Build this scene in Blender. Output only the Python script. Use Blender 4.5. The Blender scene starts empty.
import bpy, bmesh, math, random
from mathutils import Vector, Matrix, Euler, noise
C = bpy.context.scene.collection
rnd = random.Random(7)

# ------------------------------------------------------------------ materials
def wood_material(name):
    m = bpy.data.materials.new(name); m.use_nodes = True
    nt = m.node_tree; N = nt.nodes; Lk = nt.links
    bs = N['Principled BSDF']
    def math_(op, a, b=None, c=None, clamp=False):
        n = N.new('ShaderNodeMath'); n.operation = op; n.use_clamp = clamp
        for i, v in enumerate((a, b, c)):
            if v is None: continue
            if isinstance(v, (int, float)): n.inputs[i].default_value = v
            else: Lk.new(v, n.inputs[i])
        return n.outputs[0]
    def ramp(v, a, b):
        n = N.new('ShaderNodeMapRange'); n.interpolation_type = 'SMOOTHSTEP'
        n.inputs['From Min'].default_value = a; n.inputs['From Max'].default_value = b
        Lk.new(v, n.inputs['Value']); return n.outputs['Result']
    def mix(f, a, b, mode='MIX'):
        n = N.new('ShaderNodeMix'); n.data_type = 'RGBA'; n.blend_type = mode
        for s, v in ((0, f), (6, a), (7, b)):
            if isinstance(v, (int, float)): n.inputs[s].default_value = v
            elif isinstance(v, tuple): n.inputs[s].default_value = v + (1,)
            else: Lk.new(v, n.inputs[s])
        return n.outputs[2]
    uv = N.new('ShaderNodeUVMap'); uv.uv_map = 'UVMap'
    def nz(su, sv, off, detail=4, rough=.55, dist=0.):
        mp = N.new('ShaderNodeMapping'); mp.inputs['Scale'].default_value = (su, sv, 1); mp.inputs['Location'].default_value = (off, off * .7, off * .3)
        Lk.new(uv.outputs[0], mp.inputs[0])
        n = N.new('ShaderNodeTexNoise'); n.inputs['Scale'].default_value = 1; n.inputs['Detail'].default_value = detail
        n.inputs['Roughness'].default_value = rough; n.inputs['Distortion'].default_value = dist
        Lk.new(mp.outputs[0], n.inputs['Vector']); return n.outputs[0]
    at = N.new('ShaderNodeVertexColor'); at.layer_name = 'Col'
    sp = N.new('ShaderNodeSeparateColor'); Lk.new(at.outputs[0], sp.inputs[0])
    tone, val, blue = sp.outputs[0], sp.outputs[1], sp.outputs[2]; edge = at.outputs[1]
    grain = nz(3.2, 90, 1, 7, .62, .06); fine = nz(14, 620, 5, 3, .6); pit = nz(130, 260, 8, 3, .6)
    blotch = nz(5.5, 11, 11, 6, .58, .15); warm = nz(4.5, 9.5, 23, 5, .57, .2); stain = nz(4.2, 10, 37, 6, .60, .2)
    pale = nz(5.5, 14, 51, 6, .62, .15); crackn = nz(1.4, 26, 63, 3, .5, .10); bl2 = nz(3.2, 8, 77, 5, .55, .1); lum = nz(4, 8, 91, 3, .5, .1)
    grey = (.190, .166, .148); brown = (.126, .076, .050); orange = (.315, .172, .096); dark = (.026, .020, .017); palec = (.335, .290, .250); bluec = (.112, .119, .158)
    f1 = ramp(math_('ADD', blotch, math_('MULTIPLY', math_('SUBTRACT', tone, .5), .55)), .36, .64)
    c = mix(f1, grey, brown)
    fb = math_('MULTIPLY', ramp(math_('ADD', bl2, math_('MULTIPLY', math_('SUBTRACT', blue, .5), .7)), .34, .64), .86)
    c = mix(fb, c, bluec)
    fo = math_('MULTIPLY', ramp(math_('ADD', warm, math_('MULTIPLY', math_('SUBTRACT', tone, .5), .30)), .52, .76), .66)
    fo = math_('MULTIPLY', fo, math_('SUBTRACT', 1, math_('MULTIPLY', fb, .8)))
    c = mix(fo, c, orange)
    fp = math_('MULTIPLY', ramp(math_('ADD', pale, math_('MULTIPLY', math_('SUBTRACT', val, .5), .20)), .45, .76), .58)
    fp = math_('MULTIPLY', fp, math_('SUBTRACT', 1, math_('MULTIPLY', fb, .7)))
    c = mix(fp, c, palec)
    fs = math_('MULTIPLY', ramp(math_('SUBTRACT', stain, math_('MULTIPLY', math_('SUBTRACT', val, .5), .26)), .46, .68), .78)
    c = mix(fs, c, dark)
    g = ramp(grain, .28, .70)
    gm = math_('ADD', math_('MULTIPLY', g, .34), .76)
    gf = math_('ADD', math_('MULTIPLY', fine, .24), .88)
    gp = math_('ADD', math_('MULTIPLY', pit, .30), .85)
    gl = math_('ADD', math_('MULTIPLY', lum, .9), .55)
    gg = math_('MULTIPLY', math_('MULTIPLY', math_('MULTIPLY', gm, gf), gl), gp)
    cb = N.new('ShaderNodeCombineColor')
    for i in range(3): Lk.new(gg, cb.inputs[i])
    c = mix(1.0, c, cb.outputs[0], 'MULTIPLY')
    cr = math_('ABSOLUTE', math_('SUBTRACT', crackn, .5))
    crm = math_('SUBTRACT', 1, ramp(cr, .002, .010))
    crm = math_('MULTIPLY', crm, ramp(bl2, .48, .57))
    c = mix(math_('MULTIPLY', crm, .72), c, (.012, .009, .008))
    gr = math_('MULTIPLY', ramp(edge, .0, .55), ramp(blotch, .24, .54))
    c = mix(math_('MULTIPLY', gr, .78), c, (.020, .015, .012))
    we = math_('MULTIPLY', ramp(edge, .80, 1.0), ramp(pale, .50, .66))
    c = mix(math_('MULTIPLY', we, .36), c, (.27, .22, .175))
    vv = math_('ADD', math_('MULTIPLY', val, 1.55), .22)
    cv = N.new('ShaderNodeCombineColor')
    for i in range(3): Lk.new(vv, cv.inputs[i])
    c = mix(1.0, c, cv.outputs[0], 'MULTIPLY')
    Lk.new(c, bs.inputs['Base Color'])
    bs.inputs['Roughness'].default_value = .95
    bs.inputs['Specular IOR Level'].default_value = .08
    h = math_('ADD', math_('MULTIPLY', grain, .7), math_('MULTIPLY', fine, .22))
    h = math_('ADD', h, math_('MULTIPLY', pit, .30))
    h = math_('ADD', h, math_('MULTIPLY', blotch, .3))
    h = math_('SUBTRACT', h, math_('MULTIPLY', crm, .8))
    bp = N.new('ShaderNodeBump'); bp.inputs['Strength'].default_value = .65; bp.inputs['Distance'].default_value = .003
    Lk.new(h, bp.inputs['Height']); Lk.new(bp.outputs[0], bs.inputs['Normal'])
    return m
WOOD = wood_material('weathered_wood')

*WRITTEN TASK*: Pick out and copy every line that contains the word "scene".

*WORKED SOLUTION*:
Build this scene in Blender. Output only the Python script. Use Blender 4.5. The Blender scene starts empty.
C = bpy.context.scene.collection